(DATA SECTION):
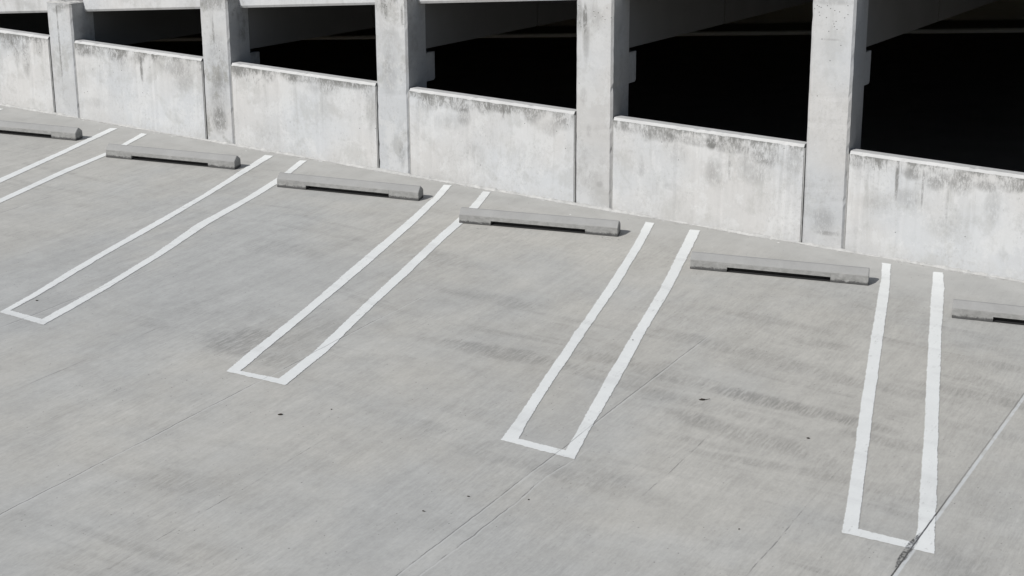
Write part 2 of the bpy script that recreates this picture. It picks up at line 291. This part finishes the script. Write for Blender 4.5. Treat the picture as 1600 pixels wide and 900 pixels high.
PITS = {'c4': [(-5.499, 2.887), (-5.478, 2.874), (-5.456, 2.868), (-5.526, 2.852), (-5.387, 2.888), (-5.351, 2.859), (-5.475, 2.817), (-5.466, 2.784), (-5.391, 2.764), (-5.304, 2.841), (-5.251, 2.83), (-5.165, 2.897), (-5.16, 2.805), (-5.284, 2.729), (-5.307, 2.701), (-5.299, 2.674), (-5.27, 2.646), (-5.429, 2.536), (-5.329, 2.312), (-5.219, 2.48), (-5.452, 1.927), (-5.193, 2.77), (-5.359, 2.621)], 'c3': [(-7.981, 2.752), (-8.342, 2.762), (-8.148, 2.705), (-8.09, 2.693), (-8.004, 2.621), (-8.033, 2.652), (-7.927, 2.643), (-8.131, 2.648), (-8.328, 2.566), (-8.311, 2.523), (-8.332, 1.871)], 'p1': [(-11.478, 1.083), (-11.231, 1.1)], 'p2': [(-9.684, 0.775), (-8.481, 1.37), (-9.061, 1.339), (-8.627, 1.282), (-8.506, 1.085)], 'p3': [(-7.266, 1.269), (-7.212, 1.318), (-7.055, 1.081), (-6.139, 1.402), (-5.802, 1.324)], 'p0': [(-14.969, 1.645), (-16.236, 1.204), (-16.172, 1.226), (-15.653, 1.532), (-15.494, 1.568), (-15.131, 1.281), (-16.039, 1.552), (-15.911, 1.605)], 'p-1': [(-17.053, 1.727), (-17.697, 1.644), (-17.504, 1.72)], 'c2': [(-11.036, 2.498), (-11.013, 2.64), (-10.773, 2.433), (-10.787, 2.596)], 'c1': [(-13.765, 2.001), (-13.715, 1.944), (-13.82, 0.966), (-13.685, 0.994)], 'p4': [(-3.776, 0.567), (-4.514, 0.529)], 'c0': []}

def md(k, topf):                             # height above datum -> distance below the element's own top
    return [(m[0], topf(m[0])-m[1], m[2], m[3], m[4]) for m in MARKS.get(k, ())]
def mp(k, topf): return [(m[0], topf(m[0])-m[1]) for m in PITS.get(k, ())]
ptop = lambda x: dz(x, 0)+H
WB = .425
M_panels = {i: wall_mat('parapet_concrete', WB, .85, .45, .3, 1.0+3.3*i, .34, md('p%d' % i, ptop), mp('p%d' % i, ptop), .55) for i in range(-1, 5)}
M_panels[5] = M_panels[2]
M_cols = []
for ci, (t, pch, h, s_, b) in enumerate(((.35,.4,.1,2,.5),(.45,.35,.1,12,.95),(.7,.6,.1,22,.5),(.5,.5,.2,32,.35),(.1,.3,.2,42,.25))):
    ctop = (lambda x, ci=ci: 2.445+.174*ci)
    M_cols.append(wall_mat('column_concrete', .385, t, pch, h, s_, b, md('c%d' % ci, ctop), mp('c%d' % ci, ctop)))
M_beam = wall_mat('spandrel_concrete', .40, .2, .5, .1, 51, .35)
M_cap = cap_mat()
M_seal = plain('grey_joint_sealant', (.27,.27,.265), .8, .7, 20)
M_mortar = plain('mortar', (.36,.357,.345), .9, .9, 14)
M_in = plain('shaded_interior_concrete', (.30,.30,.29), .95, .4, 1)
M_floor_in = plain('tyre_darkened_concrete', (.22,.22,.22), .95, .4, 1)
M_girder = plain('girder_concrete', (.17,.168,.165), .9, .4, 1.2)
M_conduit = plain('galvanised_conduit', (.42,.44,.46), .5, .2, 4)
M_chip = plain('broken_concrete', (.36,.355,.34), .9, .5, 30)
M_black = plain('black_pad_post_slot_shade', (.018,.018,.018), .9, .4, 20)  # bearing pads, rail posts, and the painted shade under the wheel stops
M_leaf = plain('dry_dark_leaf', (.022,.018,.014), .8, .4, 50)

# ------------------------------------------------------------------ mesh helpers
def link(name, bm, mat, parent=None, smooth=False):
    me = bpy.data.meshes.new(name); bmesh.ops.recalc_face_normals(bm, faces=bm.faces); bm.to_mesh(me); bm.free()
    for m_ in (mat if isinstance(mat, (list, tuple)) else [mat]): me.materials.append(m_)
    if smooth:
        for p_ in me.polygons: p_.use_smooth = True
    o = bpy.data.objects.new(name, me); C.objects.link(o)
    if parent is not None: o.parent = parent
    return o
def tag(o, label, cat, group=None):
    o['label'] = label; o['category'] = cat
    if group: o['group'] = group
    return o
def structure(o): o['kind'] = 'structure'; return o
def quad(bm, pts, mi=0):
    f = bm.faces.new([bm.verts.new(p) for p in pts]); f.material_index = mi; return f
def prism(bm, prof, x0, x1, zf, capL=True, capR=True, mi=None, step=.5, chip=()):
    """profile (y, z-offset) swept along x; zf(x) is the datum the offsets stand on"""
    n_ = len(prof); st = max(1, int(abs(x1-x0)/step)); rings = []
    for i in range(st+1):
        x = x0+(x1-x0)*i/st
        r = []
        for k_, (y, h) in enumerate(prof):
            if k_ in chip:
                q = random.uniform(-.0018,.0018)-(random.uniform(.004,.012) if random.random() < .07 else 0); y -= q*.6; h += q
            r.append(bm.verts.new((x, y, zf(x)+h)))
        rings.append(r)
    for i in range(st):
        for k in range(n_):
            f = bm.faces.new((rings[i][k], rings[i][(k+1)%n_], rings[i+1][(k+1)%n_], rings[i+1][k]))
            if mi: f.material_index = mi[k]
    if capL: bm.faces.new(rings[0])
    if capR: bm.faces.new(rings[-1])
    return rings
def uv_wall(o, topf, axis=None):
    me = o.data; uvl = me.uv_layers.new(name='UVMap')
    for p_ in me.polygons:
        nx, ny = abs(p_.normal.x), abs(p_.normal.y)
        for li in p_.loop_indices:
            c = me.vertices[me.loops[li].vertex_index].co
            u_ = c.x if ny >= nx else c.y+c.x*1.0
            uvl.data[li].uv = (u_, topf(c.x)-c.z)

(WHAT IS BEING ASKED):
Reproduce the material in full, word for word, and omit the pictures.

(RESPONSE):
Write part 2 of the bpy script that recreates this picture. It picks up at line 291. This part finishes the script. Write for Blender 4.5. Treat the picture as 1600 pixels wide and 900 pixels high.
PITS = {'c4': [(-5.499, 2.887), (-5.478, 2.874), (-5.456, 2.868), (-5.526, 2.852), (-5.387, 2.888), (-5.351, 2.859), (-5.475, 2.817), (-5.466, 2.784), (-5.391, 2.764), (-5.304, 2.841), (-5.251, 2.83), (-5.165, 2.897), (-5.16, 2.805), (-5.284, 2.729), (-5.307, 2.701), (-5.299, 2.674), (-5.27, 2.646), (-5.429, 2.536), (-5.329, 2.312), (-5.219, 2.48), (-5.452, 1.927), (-5.193, 2.77), (-5.359, 2.621)], 'c3': [(-7.981, 2.752), (-8.342, 2.762), (-8.148, 2.705), (-8.09, 2.693), (-8.004, 2.621), (-8.033, 2.652), (-7.927, 2.643), (-8.131, 2.648), (-8.328, 2.566), (-8.311, 2.523), (-8.332, 1.871)], 'p1': [(-11.478, 1.083), (-11.231, 1.1)], 'p2': [(-9.684, 0.775), (-8.481, 1.37), (-9.061, 1.339), (-8.627, 1.282), (-8.506, 1.085)], 'p3': [(-7.266, 1.269), (-7.212, 1.318), (-7.055, 1.081), (-6.139, 1.402), (-5.802, 1.324)], 'p0': [(-14.969, 1.645), (-16.236, 1.204), (-16.172, 1.226), (-15.653, 1.532), (-15.494, 1.568), (-15.131, 1.281), (-16.039, 1.552), (-15.911, 1.605)], 'p-1': [(-17.053, 1.727), (-17.697, 1.644), (-17.504, 1.72)], 'c2': [(-11.036, 2.498), (-11.013, 2.64), (-10.773, 2.433), (-10.787, 2.596)], 'c1': [(-13.765, 2.001), (-13.715, 1.944), (-13.82, 0.966), (-13.685, 0.994)], 'p4': [(-3.776, 0.567), (-4.514, 0.529)], 'c0': []}

def md(k, topf):                             # height above datum -> distance below the element's own top
    return [(m[0], topf(m[0])-m[1], m[2], m[3], m[4]) for m in MARKS.get(k, ())]
def mp(k, topf): return [(m[0], topf(m[0])-m[1]) for m in PITS.get(k, ())]
ptop = lambda x: dz(x, 0)+H
WB = .425
M_panels = {i: wall_mat('parapet_concrete', WB, .85, .45, .3, 1.0+3.3*i, .34, md('p%d' % i, ptop), mp('p%d' % i, ptop), .55) for i in range(-1, 5)}
M_panels[5] = M_panels[2]
M_cols = []
for ci, (t, pch, h, s_, b) in enumerate(((.35,.4,.1,2,.5),(.45,.35,.1,12,.95),(.7,.6,.1,22,.5),(.5,.5,.2,32,.35),(.1,.3,.2,42,.25))):
    ctop = (lambda x, ci=ci: 2.445+.174*ci)
    M_cols.append(wall_mat('column_concrete', .385, t, pch, h, s_, b, md('c%d' % ci, ctop), mp('c%d' % ci, ctop)))
M_beam = wall_mat('spandrel_concrete', .40, .2, .5, .1, 51, .35)
M_cap = cap_mat()
M_seal = plain('grey_joint_sealant', (.27,.27,.265), .8, .7, 20)
M_mortar = plain('mortar', (.36,.357,.345), .9, .9, 14)
M_in = plain('shaded_interior_concrete', (.30,.30,.29), .95, .4, 1)
M_floor_in = plain('tyre_darkened_concrete', (.22,.22,.22), .95, .4, 1)
M_girder = plain('girder_concrete', (.17,.168,.165), .9, .4, 1.2)
M_conduit = plain('galvanised_conduit', (.42,.44,.46), .5, .2, 4)
M_chip = plain('broken_concrete', (.36,.355,.34), .9, .5, 30)
M_black = plain('black_pad_post_slot_shade', (.018,.018,.018), .9, .4, 20)  # bearing pads, rail posts, and the painted shade under the wheel stops
M_leaf = plain('dry_dark_leaf', (.022,.018,.014), .8, .4, 50)

# ------------------------------------------------------------------ mesh helpers
def link(name, bm, mat, parent=None, smooth=False):
    me = bpy.data.meshes.new(name); bmesh.ops.recalc_face_normals(bm, faces=bm.faces); bm.to_mesh(me); bm.free()
    for m_ in (mat if isinstance(mat, (list, tuple)) else [mat]): me.materials.append(m_)
    if smooth:
        for p_ in me.polygons: p_.use_smooth = True
    o = bpy.data.objects.new(name, me); C.objects.link(o)
    if parent is not None: o.parent = parent
    return o
def tag(o, label, cat, group=None):
    o['label'] = label; o['category'] = cat
    if group: o['group'] = group
    return o
def structure(o): o['kind'] = 'structure'; return o
def quad(bm, pts, mi=0):
    f = bm.faces.new([bm.verts.new(p) for p in pts]); f.material_index = mi; return f
def prism(bm, prof, x0, x1, zf, capL=True, capR=True, mi=None, step=.5, chip=()):
    """profile (y, z-offset) swept along x; zf(x) is the datum the offsets stand on"""
    n_ = len(prof); st = max(1, int(abs(x1-x0)/step)); rings = []
    for i in range(st+1):
        x = x0+(x1-x0)*i/st
        r = []
        for k_, (y, h) in enumerate(prof):
            if k_ in chip:
                q = random.uniform(-.0018,.0018)-(random.uniform(.004,.012) if random.random() < .07 else 0); y -= q*.6; h += q
            r.append(bm.verts.new((x, y, zf(x)+h)))
        rings.append(r)
    for i in range(st):
        for k in range(n_):
            f = bm.faces.new((rings[i][k], rings[i][(k+1)%n_], rings[i+1][(k+1)%n_], rings[i+1][k]))
            if mi: f.material_index = mi[k]
    if capL: bm.faces.new(rings[0])
    if capR: bm.faces.new(rings[-1])
    return rings
def uv_wall(o, topf, axis=None):
    me = o.data; uvl = me.uv_layers.new(name='UVMap')
    for p_ in me.polygons:
        nx, ny = abs(p_.normal.x), abs(p_.normal.y)
        for li in p_.loop_indices:
            c = me.vertices[me.loops[li].vertex_index].co
            u_ = c.x if ny >= nx else c.y+c.x*1.0
            uvl.data[li].uv = (u_, topf(c.x)-c.z)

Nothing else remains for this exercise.